As the monotony of the dusty road and the desert began to alter with the setting sun, and the time to my destination read an hour and 35 long minutes, I was struck by a sense of extreme foolishness, and suddenly the proverbial penny dropped to the floor with an almighty crash.

I had been invited to embark on the most significant, spiritual and transformative journey a Muslim could go on, in the company of the woman who had given me life, and my preoccupation with worldly concerns had nearly seen me pass up that privilege and honour. Needless to say, I spent the rest of that solo drive having a stern word with myself.

A man in white robe stands facing the camera in front of the Kaaba in The Great Mosque in Mecca. A large group of pilgrims are in the background behind him, sitting, standing and talking.
Lonely Planet writer, Tharik Hussain, fulfils his promise to his mother during his first visit to Mecca © Tharik Hussain

That was the day I accepted my invitation to the 1431st Hajj and finally acknowledged just how lucky I was to have even been invited, let alone with my mother.
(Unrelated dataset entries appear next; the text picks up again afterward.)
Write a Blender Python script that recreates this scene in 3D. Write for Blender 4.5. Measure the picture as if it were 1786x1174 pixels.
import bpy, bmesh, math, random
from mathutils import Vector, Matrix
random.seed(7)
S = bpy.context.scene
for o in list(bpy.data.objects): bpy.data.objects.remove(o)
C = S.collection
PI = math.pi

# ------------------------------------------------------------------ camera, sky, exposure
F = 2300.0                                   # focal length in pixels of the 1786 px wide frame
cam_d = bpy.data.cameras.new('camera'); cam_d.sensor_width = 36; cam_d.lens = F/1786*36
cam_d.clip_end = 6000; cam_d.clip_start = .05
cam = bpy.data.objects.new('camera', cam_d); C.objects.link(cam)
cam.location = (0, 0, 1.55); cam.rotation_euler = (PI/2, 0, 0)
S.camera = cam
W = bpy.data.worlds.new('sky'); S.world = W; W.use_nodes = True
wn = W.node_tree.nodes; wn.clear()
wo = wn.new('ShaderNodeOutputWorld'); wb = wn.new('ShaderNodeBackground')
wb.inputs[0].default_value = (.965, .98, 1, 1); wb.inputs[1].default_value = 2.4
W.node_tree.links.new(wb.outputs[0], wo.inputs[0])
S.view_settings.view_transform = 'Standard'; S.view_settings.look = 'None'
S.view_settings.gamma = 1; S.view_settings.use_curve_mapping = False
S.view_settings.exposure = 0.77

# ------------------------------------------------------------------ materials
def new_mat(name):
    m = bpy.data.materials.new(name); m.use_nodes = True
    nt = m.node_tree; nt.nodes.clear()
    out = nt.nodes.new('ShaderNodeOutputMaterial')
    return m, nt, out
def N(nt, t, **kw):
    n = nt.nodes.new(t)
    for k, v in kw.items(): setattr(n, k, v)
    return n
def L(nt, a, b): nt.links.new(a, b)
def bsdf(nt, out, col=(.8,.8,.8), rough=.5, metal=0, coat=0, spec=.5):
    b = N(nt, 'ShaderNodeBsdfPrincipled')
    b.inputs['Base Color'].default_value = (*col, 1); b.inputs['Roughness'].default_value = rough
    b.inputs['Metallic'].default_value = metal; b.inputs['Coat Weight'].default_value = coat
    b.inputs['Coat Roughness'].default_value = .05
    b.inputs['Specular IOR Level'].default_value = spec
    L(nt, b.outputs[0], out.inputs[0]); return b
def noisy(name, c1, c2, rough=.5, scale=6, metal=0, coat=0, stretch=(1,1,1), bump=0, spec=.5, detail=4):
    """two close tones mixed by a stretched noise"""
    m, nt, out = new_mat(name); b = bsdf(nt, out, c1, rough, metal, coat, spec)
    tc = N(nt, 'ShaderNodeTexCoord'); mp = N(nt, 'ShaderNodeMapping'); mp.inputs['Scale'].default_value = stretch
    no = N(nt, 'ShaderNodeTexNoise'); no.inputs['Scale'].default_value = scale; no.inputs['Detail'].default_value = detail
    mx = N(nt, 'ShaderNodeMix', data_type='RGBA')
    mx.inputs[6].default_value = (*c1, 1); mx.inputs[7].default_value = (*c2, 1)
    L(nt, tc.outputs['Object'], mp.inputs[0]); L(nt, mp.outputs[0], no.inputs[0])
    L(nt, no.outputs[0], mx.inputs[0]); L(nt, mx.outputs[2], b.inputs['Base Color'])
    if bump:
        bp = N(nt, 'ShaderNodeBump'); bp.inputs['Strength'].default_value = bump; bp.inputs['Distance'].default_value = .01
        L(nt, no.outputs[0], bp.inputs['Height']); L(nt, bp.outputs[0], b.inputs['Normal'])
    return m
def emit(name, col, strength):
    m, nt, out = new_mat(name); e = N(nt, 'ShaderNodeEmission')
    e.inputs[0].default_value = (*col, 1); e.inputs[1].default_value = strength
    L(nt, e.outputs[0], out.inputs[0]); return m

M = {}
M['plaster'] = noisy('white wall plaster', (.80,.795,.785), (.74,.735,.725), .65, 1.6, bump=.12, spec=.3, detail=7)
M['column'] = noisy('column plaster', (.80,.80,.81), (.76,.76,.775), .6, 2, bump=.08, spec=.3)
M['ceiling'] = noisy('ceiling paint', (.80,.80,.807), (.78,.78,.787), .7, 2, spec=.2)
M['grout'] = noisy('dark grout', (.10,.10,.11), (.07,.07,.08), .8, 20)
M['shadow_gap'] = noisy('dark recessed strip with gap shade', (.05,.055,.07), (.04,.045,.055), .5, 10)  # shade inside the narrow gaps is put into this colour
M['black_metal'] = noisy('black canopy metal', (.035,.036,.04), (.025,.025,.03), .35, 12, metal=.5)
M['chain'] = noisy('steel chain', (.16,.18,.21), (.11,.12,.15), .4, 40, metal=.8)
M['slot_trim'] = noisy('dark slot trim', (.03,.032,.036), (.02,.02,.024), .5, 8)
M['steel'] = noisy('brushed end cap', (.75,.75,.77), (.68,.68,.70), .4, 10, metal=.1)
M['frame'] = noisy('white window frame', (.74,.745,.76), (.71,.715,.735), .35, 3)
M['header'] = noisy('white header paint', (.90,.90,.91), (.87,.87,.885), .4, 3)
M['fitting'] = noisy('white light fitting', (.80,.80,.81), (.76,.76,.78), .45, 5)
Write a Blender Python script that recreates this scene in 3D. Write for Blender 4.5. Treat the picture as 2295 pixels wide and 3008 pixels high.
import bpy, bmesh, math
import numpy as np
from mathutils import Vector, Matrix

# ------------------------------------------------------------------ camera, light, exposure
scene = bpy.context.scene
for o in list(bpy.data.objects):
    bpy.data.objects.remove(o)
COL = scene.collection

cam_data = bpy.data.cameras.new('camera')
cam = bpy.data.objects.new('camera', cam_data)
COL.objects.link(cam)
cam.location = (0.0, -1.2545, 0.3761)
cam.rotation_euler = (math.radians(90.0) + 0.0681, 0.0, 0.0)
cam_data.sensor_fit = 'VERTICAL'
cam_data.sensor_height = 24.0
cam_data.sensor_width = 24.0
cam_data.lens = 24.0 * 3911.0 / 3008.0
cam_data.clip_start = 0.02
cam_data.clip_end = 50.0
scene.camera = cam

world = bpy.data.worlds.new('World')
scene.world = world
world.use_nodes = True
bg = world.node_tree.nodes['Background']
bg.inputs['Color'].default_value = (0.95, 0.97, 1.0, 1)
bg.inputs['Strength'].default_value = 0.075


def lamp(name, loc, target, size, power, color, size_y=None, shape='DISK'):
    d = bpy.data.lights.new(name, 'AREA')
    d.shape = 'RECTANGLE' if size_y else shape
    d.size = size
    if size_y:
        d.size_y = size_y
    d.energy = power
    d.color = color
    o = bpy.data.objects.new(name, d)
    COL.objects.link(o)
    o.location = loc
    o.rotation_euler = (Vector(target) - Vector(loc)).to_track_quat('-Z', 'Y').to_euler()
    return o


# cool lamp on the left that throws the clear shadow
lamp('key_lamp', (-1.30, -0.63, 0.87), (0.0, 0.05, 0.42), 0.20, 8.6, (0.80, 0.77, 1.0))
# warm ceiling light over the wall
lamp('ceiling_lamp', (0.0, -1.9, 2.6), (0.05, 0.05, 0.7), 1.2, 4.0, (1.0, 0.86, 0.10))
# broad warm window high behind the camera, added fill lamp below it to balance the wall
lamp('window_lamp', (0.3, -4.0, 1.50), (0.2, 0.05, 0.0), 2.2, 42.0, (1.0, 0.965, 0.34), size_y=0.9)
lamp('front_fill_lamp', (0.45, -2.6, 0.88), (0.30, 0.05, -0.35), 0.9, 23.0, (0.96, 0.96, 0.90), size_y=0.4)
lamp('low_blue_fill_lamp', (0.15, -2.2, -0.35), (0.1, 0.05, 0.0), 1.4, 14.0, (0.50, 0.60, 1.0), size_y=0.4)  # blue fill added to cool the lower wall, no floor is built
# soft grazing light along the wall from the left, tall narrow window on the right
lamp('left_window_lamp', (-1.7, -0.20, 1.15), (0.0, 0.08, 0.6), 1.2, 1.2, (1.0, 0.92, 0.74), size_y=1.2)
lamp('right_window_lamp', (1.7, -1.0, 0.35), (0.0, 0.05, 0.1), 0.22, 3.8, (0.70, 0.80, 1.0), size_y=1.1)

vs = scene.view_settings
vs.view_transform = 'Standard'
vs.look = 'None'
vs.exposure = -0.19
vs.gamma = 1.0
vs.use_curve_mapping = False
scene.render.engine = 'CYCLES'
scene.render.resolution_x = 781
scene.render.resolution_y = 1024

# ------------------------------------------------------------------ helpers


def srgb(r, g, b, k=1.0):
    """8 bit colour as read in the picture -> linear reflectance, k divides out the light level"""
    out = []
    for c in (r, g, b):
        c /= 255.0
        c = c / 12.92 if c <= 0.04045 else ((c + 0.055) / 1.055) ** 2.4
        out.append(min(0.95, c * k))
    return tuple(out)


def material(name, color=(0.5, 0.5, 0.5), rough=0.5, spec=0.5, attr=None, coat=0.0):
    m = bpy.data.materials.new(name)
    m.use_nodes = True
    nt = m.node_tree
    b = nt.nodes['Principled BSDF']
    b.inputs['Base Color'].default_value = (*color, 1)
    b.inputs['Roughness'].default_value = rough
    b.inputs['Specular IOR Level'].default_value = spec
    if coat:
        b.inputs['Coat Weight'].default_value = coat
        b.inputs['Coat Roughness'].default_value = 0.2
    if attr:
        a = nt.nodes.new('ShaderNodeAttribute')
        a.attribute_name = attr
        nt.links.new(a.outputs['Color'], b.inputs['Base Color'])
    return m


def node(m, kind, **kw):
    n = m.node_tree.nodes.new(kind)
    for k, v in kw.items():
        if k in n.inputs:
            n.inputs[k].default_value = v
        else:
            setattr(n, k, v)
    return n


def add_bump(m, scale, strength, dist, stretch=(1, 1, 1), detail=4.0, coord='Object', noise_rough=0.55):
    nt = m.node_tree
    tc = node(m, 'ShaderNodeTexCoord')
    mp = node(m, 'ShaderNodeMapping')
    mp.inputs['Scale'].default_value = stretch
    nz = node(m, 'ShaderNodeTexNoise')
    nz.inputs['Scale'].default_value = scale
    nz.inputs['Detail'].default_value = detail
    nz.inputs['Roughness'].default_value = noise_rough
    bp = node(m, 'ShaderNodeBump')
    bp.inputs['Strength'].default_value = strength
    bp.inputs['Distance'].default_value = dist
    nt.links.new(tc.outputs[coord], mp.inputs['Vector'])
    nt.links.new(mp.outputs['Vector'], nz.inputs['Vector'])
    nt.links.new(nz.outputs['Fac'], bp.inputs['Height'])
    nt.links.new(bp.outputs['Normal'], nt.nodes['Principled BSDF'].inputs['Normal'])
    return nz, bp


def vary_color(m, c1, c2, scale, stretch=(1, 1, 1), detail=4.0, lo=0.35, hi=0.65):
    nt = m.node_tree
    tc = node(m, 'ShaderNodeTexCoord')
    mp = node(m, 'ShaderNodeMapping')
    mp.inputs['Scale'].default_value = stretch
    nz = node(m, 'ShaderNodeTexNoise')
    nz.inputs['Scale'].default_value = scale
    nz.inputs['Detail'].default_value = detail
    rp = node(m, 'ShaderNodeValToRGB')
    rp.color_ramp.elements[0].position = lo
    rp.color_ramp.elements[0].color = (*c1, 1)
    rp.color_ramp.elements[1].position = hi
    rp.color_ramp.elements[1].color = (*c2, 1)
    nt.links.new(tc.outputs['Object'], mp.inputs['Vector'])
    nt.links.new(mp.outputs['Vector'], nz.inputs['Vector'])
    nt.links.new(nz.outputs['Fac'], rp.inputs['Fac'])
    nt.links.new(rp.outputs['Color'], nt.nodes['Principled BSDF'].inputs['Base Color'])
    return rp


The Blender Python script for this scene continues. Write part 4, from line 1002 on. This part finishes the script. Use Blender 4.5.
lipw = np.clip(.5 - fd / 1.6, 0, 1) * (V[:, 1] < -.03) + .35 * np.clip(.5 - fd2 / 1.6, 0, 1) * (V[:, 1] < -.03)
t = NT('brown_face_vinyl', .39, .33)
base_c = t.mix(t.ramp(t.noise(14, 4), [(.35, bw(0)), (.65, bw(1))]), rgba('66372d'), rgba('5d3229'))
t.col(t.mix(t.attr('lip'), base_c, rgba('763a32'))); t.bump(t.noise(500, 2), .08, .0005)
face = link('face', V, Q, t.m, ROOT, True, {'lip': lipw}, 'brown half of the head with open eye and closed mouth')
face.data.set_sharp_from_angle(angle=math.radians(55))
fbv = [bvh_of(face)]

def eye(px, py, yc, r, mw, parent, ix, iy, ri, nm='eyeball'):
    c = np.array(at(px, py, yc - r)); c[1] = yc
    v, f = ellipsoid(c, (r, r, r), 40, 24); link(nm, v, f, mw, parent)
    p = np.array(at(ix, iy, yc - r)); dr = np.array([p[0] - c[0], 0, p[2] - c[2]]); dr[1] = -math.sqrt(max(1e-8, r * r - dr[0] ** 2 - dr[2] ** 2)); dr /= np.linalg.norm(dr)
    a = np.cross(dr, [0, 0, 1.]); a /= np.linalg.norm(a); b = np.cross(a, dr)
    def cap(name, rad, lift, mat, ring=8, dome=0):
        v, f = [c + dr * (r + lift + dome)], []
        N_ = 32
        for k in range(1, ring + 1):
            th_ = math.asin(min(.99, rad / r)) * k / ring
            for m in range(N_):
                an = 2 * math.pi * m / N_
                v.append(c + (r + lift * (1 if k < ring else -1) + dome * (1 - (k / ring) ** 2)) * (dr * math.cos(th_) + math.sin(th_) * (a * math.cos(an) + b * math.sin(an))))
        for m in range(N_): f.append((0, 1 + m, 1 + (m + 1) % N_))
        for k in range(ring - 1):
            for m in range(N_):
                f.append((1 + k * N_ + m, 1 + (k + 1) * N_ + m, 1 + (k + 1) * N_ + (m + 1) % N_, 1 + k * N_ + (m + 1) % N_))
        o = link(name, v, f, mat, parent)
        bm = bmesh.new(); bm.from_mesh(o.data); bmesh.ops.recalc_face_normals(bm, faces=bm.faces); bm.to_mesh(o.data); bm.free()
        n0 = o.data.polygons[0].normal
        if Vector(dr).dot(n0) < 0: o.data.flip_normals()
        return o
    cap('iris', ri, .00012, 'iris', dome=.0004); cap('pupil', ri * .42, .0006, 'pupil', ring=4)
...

It was also the day I began preparing for the journey that one friend helpfully described as, 'a dress rehearsal for death'.

A few days later, whilst researching the city of Mecca, I performed the mini hajj – umrah – which can be done all year round and takes only a couple of hours to complete. Uncharacteristically, after I finished, I stopped a passerby and asked him to take a picture of me in my full pilgrim's outfit in front of the revered black cube. The picture was fulfilling a promise I made to my mother before leaving England. I then sat down and sent it to her mobile. She was unfamiliar with the app I used and did not reply, but as I stared at my mobile screen, the mesmeric image of throngs of white Hajjis surrounding the black Kaaba in front of me, the two grey ticks in the bottom right corner of the picture turned blue. She had seen it. 

On Monday 5th August, I will board a Saudi Airlines flight bound for Jeddah with my mother and in doing so I will fulfil my second promise to her.